Copy the first line of the material below and every later line through the line containing "S=bpy.context.scene", without any other output.

* * * * * * * * *

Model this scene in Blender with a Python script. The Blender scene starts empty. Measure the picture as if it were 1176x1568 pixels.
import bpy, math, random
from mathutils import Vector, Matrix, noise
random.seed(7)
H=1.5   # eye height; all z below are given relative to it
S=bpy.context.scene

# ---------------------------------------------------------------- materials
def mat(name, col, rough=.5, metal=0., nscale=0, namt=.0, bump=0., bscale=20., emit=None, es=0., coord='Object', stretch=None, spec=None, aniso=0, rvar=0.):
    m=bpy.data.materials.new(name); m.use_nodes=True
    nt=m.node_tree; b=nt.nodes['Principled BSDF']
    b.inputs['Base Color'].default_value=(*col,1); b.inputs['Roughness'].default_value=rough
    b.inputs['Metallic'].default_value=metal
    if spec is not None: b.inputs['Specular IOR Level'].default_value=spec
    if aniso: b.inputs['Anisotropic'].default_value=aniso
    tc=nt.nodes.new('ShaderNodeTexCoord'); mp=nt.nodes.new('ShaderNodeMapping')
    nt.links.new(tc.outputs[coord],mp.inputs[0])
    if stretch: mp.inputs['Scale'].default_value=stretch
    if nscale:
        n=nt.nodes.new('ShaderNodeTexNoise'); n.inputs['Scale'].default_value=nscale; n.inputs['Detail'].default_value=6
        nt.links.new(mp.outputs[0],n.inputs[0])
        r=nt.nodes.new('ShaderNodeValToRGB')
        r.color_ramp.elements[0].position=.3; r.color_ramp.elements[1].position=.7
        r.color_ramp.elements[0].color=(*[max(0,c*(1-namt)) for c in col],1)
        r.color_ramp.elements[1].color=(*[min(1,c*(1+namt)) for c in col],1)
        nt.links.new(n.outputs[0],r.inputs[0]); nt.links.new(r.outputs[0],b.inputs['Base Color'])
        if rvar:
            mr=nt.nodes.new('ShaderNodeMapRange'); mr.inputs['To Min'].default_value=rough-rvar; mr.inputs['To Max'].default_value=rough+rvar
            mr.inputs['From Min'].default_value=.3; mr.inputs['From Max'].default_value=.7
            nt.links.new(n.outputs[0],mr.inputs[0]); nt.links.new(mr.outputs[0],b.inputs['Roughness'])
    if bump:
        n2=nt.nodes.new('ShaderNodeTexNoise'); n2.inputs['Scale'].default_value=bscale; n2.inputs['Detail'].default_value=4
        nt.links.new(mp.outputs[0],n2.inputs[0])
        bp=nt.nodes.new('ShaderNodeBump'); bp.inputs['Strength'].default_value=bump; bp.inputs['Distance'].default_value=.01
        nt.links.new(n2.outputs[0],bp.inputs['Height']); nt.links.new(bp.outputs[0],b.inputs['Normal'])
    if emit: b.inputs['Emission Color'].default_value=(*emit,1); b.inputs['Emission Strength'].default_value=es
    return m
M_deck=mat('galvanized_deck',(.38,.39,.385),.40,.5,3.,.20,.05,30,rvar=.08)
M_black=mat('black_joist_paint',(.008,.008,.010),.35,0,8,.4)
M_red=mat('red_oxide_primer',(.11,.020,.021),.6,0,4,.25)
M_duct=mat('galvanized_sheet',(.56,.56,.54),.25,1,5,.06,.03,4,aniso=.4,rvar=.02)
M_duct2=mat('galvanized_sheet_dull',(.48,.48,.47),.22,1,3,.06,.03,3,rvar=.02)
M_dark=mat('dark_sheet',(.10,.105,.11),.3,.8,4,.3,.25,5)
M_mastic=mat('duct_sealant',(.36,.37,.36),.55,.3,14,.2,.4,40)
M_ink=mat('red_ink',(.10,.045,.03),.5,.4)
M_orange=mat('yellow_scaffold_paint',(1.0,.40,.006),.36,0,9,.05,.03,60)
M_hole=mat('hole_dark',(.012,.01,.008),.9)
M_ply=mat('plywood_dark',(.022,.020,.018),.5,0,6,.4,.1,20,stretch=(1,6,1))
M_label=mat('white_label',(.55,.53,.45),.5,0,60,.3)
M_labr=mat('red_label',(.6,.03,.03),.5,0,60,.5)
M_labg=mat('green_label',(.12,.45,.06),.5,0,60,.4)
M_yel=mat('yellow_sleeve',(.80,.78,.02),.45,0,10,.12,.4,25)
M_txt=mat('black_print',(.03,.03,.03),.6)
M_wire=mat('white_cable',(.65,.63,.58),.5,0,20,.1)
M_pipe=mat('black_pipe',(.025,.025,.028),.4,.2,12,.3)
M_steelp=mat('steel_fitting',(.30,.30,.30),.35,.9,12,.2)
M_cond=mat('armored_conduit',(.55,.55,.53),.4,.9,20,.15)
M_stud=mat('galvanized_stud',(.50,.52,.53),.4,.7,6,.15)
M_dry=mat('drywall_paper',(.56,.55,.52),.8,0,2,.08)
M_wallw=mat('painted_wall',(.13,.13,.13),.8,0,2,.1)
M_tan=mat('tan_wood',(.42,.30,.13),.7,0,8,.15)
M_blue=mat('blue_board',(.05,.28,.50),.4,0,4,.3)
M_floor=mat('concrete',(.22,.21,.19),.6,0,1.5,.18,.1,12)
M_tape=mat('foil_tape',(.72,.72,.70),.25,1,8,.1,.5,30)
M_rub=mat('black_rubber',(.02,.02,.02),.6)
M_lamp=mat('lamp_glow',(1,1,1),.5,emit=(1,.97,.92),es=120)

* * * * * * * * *

### COMPLETED TASK
Model this scene in Blender with a Python script. The Blender scene starts empty. Measure the picture as if it were 1176x1568 pixels.
import bpy, math, random
from mathutils import Vector, Matrix, noise
random.seed(7)
H=1.5   # eye height; all z below are given relative to it
S=bpy.context.scene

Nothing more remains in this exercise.